When we know all the various definitions or meanings of a word and know how to use it in various contexts, with the use of prefixes, suffixes, compound forms and others, then, we “own” that word. We own it like a perfect piece of our vocabulary that we can call upon at any time.  

I present here the word “word” with various expressions. In its simplest meaning, a word is something that is said or written. Words are the things we put together to make phrases, clauses and sentences as part of speech. Thus, when we think of words, we think of the terms and expressions in dictionaries that we use to represent our ideas and feelings.

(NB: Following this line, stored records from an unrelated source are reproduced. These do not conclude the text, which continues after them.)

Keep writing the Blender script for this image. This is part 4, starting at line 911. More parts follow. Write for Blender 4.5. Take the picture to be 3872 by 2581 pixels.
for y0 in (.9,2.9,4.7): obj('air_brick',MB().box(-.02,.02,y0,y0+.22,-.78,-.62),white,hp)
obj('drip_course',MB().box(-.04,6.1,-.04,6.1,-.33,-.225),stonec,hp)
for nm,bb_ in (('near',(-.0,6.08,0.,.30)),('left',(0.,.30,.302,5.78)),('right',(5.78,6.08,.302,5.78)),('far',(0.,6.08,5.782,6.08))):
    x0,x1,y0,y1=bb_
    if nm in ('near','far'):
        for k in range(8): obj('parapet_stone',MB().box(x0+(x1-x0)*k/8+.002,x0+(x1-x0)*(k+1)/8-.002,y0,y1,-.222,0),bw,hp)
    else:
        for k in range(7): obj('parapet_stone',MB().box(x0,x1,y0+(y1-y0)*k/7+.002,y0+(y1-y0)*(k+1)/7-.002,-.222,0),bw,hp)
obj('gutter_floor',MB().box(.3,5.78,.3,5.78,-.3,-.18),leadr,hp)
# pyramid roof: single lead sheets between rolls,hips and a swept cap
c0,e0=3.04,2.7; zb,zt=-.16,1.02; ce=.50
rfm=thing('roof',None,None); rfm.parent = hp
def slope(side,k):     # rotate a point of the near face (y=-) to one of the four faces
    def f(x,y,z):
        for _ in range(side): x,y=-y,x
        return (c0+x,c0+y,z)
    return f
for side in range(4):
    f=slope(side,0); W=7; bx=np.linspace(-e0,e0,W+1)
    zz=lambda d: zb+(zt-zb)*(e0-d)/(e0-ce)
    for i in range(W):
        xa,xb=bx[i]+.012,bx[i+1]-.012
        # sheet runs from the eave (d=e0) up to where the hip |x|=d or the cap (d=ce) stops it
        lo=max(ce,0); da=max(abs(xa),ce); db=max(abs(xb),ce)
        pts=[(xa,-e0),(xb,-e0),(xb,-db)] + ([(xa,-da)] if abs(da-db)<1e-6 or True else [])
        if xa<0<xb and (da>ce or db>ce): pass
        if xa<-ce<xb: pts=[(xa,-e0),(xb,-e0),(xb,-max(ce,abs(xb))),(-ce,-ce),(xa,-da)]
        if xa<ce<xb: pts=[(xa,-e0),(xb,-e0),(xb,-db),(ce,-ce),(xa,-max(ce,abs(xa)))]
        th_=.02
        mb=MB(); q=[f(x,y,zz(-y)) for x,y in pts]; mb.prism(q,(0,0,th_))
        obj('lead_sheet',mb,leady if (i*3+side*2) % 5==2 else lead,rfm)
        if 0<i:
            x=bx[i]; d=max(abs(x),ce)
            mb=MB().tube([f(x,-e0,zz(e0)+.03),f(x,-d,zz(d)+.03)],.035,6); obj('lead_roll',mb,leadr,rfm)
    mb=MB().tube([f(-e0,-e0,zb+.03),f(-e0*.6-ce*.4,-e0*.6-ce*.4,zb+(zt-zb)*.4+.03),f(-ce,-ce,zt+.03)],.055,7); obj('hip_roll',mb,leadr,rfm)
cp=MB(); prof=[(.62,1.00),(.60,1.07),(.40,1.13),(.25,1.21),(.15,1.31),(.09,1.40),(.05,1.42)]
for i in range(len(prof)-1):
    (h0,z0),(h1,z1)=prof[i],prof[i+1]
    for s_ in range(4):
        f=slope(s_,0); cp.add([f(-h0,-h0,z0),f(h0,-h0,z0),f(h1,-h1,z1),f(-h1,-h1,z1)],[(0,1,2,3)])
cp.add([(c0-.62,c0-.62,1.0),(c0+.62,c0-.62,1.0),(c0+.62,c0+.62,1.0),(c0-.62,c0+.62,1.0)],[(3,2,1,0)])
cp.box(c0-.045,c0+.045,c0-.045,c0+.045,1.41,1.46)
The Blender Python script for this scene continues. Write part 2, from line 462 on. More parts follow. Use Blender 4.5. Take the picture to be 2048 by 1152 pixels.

In grammar, as a part of speech, “word” functions as a noun, adjective, adverb, verb or interjection. When learning English, we often use words as nouns, as in the following sentences: “What does that word mean?” “What is the word for _____?” “How do you pronounce that word?” “I can’t think of the word I want to say,” “I forgot the word for it.” One may have heard the expression, “Your wording is wrong,” meaning the words are not written in the right order or are not spoken in the right manner. Of course, “You are using the wrong word” means the word we chose is incorrect, while “She put in a good word for me” means she said something favorable about me in the sense of recommending me for something. For sure, we know the expression “word processor” from the 1970s, and subsequently, “WordPerfect” and ‘Microsoft Word.”

In addition to being used as a noun, “word” is used quite often as an adjective, for example, in “I memorized the speech word-for-word,” meaning the speech was memorized in the exact words, or in, “It was a word-for-word translation.” Perhaps, one has heard the expression “by word of mouth,” meaning something communicated from person to person. An example may be, “I heard about the event through word of mouth,” meaning someone told me about it.

This summary is not meant to be the “last word” on the matter or to be all-encompassing, because then it would be too “wordy.” However, it is meant to be an introduction, like in the proverb, “A word to the wise is sufficient,” meaning we only have to hint at something to wise people in order to get them to understand it. Wise people do not need long explanations. Thus, “in a word” (in short) or “in a few words” (not inclined to say more than necessary), “the good word” (good news) is that we can own every word that we use. We may even find “wordplay” (playful use of words) fun.

However, it is more important to be “a man of his word” or “a woman of her word,” meaning we can be depended or relied on to keep a promise. As “a final word,” American poet Hart Crane said, “One must be drenched in words, literally soaked in them, to have the right ones form themselves into the proper patterns at the right moment.”